Amongst the most important philosophers of the modern age, Hobbes made great contributions above all in the field of political theory - in which he announced an original and drastic absolutist notion of state power - in logic and the philosophy of nature. In general, his entire thought is dominated by a rigidly mechanistic system. On this basis, in every field of research, one must privilege the identification of laws which are similar to those already established, in a strictly mathematical form, by Galileo in the context of mechanical science. In this sense, for Hobbes, the basic categories to be used for the analysis of reality, in any context, are represented by concepts of body and movement. This latter should be understood in terms of a deductively constructed mathematical relation, expressing the formal principle of organisation of the phenomenon under scrutiny.

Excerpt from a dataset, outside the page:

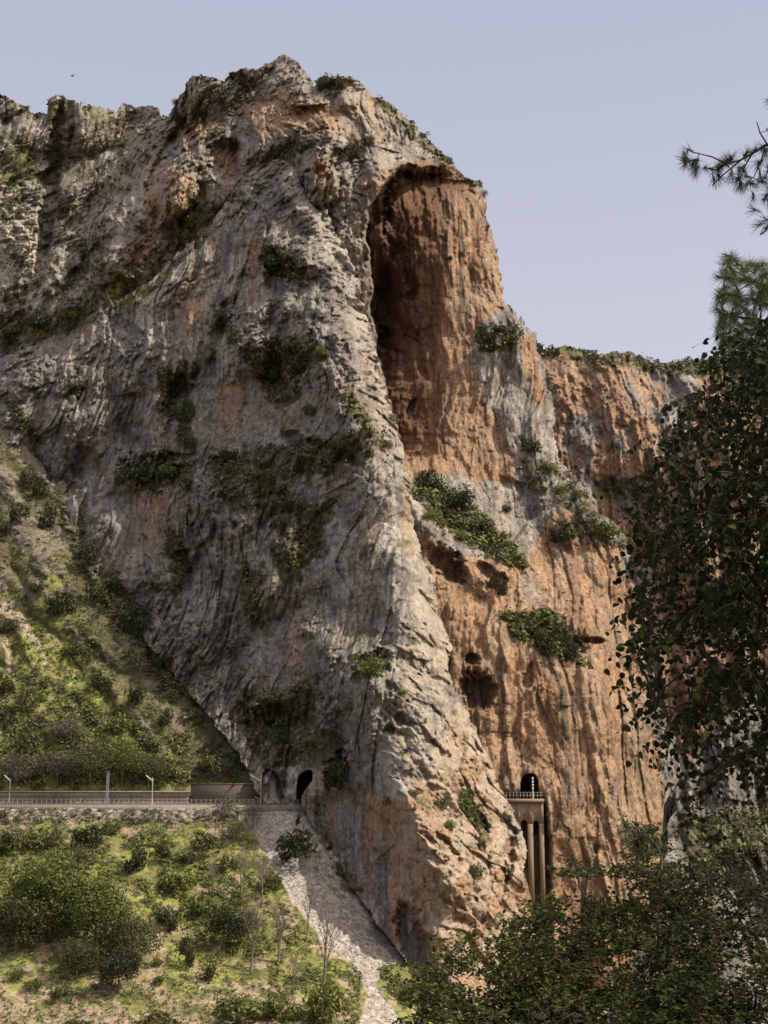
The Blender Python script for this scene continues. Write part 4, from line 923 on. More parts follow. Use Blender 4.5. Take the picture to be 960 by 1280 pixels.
# ------------------------------------------------------------------ trees in the middle distance
def limb_tree_wood(h, r, seed, n=9, spread=.5, up=.6, gen=2):
    g = np.random.default_rng(seed); mb = MB()
    t = np.linspace(0, 1, 6); lean = g.normal(size=2) * .05 * h
    tr = np.stack([lean[0] * t ** 1.5, lean[1] * t ** 1.5, h * t], 1)
    trunk = MB(); trunk.tube(tr, r * (1 - .8 * t), (.17, .14, .115), 6)
    def br(p, d, l, r, k):
        tt = np.linspace(0, 1, 4)[:, None]; q = p + d * l * tt + np.array([0, 0, l * .18]) * tt ** 2 + g.normal(size=(4, 3)) * l * .03 * tt
        mb.tube(q, r * (1 - .7 * tt[:, 0]), (.18, .15, .125), 4)
        if k > 0:
            for _ in range(3 + (k == gen)):
                f = g.uniform(.3, .95); a = q[0] + (q[-1] - q[0]) * f
                dd = d + g.normal(size=3) * .55; dd[2] = abs(dd[2]) * .8 + .25; dd /= np.linalg.norm(dd); br(a, dd, l * g.uniform(.4, .6), r * .5, k - 1)
    for i in range(n):
        f = .3 + .65 * i / n; p = np.array([np.interp(f, t, tr[:, 0]), np.interp(f, t, tr[:, 1]), h * f]); a = g.uniform(0, 6.28)
        d = np.array([math.cos(a) * spread, math.sin(a) * spread, up]); d /= np.linalg.norm(d)
        br(p, d, h * (.55 - .3 * f), r * .45 * (1 - f * .5), gen - 1)
    return trunk, mb
def mid_tree(L, u, v, w, h, kind, label, seed, group=None, dense=2600, leaf=.085, bare=False, lean=0):
    if dense > 1500: dense = int(dense * 1.9); leaf *= .76
    p, n = L.at(u, v); s = p[1] / F; H = h * s; W = w * s / 2
    t = empty('tree' if not bare else 'bare_tree', (p[0], p[1], p[2] - .15)); tag(t, label, 'tree', group)
    tk, br = limb_tree_wood(H * (.62 if not bare else .9), max(.06, H * .022), seed, 10 if not bare else 14, .7 if not bare else .38, .6 if not bare else .9, 3 if bare else 2)
    tk.build('trunk', M_WOOD, t); 
    br.build('branches', M_WOOD, t)
    if not bare or dense < 900:
        b, tp = KINDS[kind]
        vv, ff, cc = leaf_cloud(dense, (W * 1.1, W * .95, H * .62), leaf * (W + H * .5) * .55, b, tp, seed, 26)
        vv[:, 2] += H * .12
        mesh('crown', vv, ff, M_LEAF, cc, parent=t)
    return t
GT = 'trees of the thicket on the embankment'
mid_tree(EMB, 62, 1168, 118, 112, 'green', 'broad olive green tree forming the top of the thicket', 41, GT, 5200, .055)
mid_tree(EMB, 20, 1186, 80, 84, 'olive', 'grey green tree at the left edge of the thicket', 42, GT, 3600, .055)
mid_tree(EMB, 118, 1186, 92, 92, 'green', 'rounded green tree in the middle of the thicket, touching its broadest neighbour', 43, GT, 4200, .055)
mid_tree(EMB, 158, 1208, 78, 78, 'olive', 'olive tree on the right side of the thicket beside the dirt track', 44, GT, 3600, .055)
mid_tree(EMB, 148, 1240, 58, 66, 'dark', 'dark green tree at the lowest tip of the thicket', 45, GT, 3200, .055)
mid_tree(EMB, 96, 1218, 60, 50, 'olive', 'low olive tree filling the lower edge of the thicket', 46, GT, 2600, .06)
mid_tree(EMB, 92, 1098, 56, 50, 'olive', 'small yellowish tree just above the thicket', 47, GT, 2000, .06)
mid_tree(EMB, 280, 1188, 60, 66, 'dark', 'dark bushy tree in the middle of the embankment beside bare saplings', 48, None, 3000, .055)
GH = 'pale trees growing above the retaining wall'
for i, (u, v, w_, h_, k, l) in enumerate([
    (20, 984, 62, 50, 'grey', 'greyish leafless looking tree above the left end of the retaining wall'), (72, 982, 58, 58, 'grey', 'grey twiggy tree above the retaining wall, left of the lattice mast'),
    (112, 984, 60, 72, 'olive', 'tall pale olive tree directly behind the lattice mast'), (152, 983, 62, 70, 'green', 'yellow green tree on the hillside behind the tall bracket post'),
    (186, 984, 50, 52, 'olive', 'small yellow green tree at the right end of the hillside trees'), (88, 930, 46, 44, 'grey', 'brownish twiggy tree higher on the hillside, under the dark bushes')]):
    mid_tree(SLO, u, v, w_, h_, k, l, 60 + i, GH, 1900, .05)
mid_tree(EMB, 286, 1022, 52, 36, 'grey', 'pale young tree standing in front of the track beside the tunnel wall', 71, None, 850, .05)
mid_tree(EMB, 316, 1036, 38, 50, 'olive', 'thin pale young tree with flat crown at the top of the scree', 72, None, 700, .05)
mid_tree(EMB, 292, 1052, 40, 36, 'grey', 'sparse grey sapling at the top left edge of the scree', 73, None, 700, .055)
GB = 'bare saplings on the embankment'
for i, (u, v, w_, h_, l) in enumerate([
    (405, 1232, 40, 82, 'bare grey tree standing at the lower edge of the scree'), (314, 1214, 30, 82, 'bare forked sapling right of the dark bushy tree'), (384, 1168, 24, 52, 'thin bare sapling against the middle of the scree edge'),
    (328, 1134, 22, 60, 'thin bare sapling halfway down the embankment beside the scree'), (302, 1124, 20, 56, 'slender bare sapling left of the thin one beside the scree'), (348, 1202, 20, 60, 'slender bare sapling between the dark bushy tree and the scree'),
    (266, 1120, 18, 44, 'short bare sapling above the dark bushy tree'), (366, 1250, 18, 46, 'short bare sapling near the bottom of the embankment')]):
    mid_tree(EMB, u, v, w_, h_, 'grey', l, 80 + i, GB, 10, .05, bare=True)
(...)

This tendency towards analytical and formal investigation lead Hobbes to develop a critical attitude towards experimentation. With this in mind, in 1661, he composed his Dialogus physicus de natura aeris, a brief but pungent attack against the pneumatic experiments performed by Robert Boyle. It's not surprising, then, that despite his reputation and prestige, Hobbes was excluded from the infant Royal Society, of which he had a far from positive opinion, declaring - probably with a pinch of poorly hidden resentment - that he counted himself lucky not to have been called to take part.